Currently she is Professor of Art, Film and Cultural Studies, Chair of the Arts, Design and Communication department and Program Director of the Film and Digital Technology program and Interdisciplinary Design program at Chatham University. Her personal focus on postcolonial studies comes to realization in several forms—films, 2-D art, installations and scholarly writing. Her creative work is experimental and has been shown across the country in venues from small towns to the Smithsonian Institution, Carnegie Museum, Brooklyn Museum, The Nehru Centre, London, The Tagore Centre, Berlin and the San Francisco Cinematheque. Already part of the canon at major American Universities, her films are used in ethnic, diaspora, cultural and women’s studies. She has received recognition via multiple fellowships, awards and grants.
Aloka Parasher-Sen has been teaching at the University of Hyderabad, India since 1979 where she is currently Professor of History and Dean School of Social Sciences.
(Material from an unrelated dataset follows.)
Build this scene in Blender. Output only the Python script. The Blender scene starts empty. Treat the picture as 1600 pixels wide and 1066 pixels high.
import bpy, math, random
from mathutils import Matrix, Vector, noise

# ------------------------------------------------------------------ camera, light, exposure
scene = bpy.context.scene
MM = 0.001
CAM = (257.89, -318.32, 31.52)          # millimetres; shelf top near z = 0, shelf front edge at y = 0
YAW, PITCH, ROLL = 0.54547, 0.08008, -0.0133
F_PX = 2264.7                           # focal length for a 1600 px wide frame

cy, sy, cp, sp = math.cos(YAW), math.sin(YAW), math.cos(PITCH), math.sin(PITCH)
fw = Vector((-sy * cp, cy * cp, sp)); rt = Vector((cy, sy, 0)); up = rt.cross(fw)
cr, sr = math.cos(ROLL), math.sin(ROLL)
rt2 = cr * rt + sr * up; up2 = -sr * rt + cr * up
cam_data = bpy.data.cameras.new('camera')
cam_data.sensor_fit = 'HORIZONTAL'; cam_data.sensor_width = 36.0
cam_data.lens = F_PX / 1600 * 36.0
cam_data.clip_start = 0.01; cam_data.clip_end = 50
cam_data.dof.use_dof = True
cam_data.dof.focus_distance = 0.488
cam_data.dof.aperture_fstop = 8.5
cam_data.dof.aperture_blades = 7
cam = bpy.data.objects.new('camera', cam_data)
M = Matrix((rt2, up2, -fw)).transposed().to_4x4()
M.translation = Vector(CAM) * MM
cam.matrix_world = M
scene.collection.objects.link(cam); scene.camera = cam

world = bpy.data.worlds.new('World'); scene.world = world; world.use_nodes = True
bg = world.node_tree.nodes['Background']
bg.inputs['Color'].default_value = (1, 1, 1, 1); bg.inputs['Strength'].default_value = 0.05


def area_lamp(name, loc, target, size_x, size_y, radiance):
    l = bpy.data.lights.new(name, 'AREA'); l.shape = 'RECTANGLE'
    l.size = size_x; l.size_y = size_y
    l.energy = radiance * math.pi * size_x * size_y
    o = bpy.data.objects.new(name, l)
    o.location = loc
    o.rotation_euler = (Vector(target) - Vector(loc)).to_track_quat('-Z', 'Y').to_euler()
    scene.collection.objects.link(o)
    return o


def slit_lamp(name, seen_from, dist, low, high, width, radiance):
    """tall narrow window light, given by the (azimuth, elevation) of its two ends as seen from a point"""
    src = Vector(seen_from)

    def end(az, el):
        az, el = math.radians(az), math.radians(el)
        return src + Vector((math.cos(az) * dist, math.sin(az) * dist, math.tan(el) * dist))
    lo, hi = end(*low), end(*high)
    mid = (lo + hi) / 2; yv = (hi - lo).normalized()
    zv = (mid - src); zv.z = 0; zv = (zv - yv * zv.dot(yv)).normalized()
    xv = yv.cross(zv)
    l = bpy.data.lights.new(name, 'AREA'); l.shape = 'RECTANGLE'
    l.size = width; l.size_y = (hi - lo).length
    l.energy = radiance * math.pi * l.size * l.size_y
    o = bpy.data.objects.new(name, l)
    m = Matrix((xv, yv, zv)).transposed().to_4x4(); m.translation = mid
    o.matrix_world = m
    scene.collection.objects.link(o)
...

She has widely traveled on academic assignments and was DAAD Fellow, (1986- 87) and occupant of the Rotating Chair in India Studies (2007-08) at the South Asia Institute of the University of Heidelberg, Germany, a Fulbright Scholar and Visiting Professor (1992) at the University of California, Berkeley, USA and most recently, the first occupant of the Saroj and Prem Singhmar Chair in Classical Indian Polity and Society (2008-2011) Department of History and Classics, University of Alberta, Canada.
Her major writings include Mlecchas In Early India (1991); Social and Economic History of Early Deccan - Some Interpretations (1993); Deccan Heritage, Co-Editor (with Harsh K. Gupta and D.Balasubramanian) (2000); KevalaBodhi, The Buddhist and Jaina History of The Deccan (2003) Subordinate And Marginal Groups In Early India Up To 1500 AD, Oxford in India Readings Themes in Indian History (2004; 2nd Paperback edition 2007), Settlement and Local Histories of the Early Deccan (2020).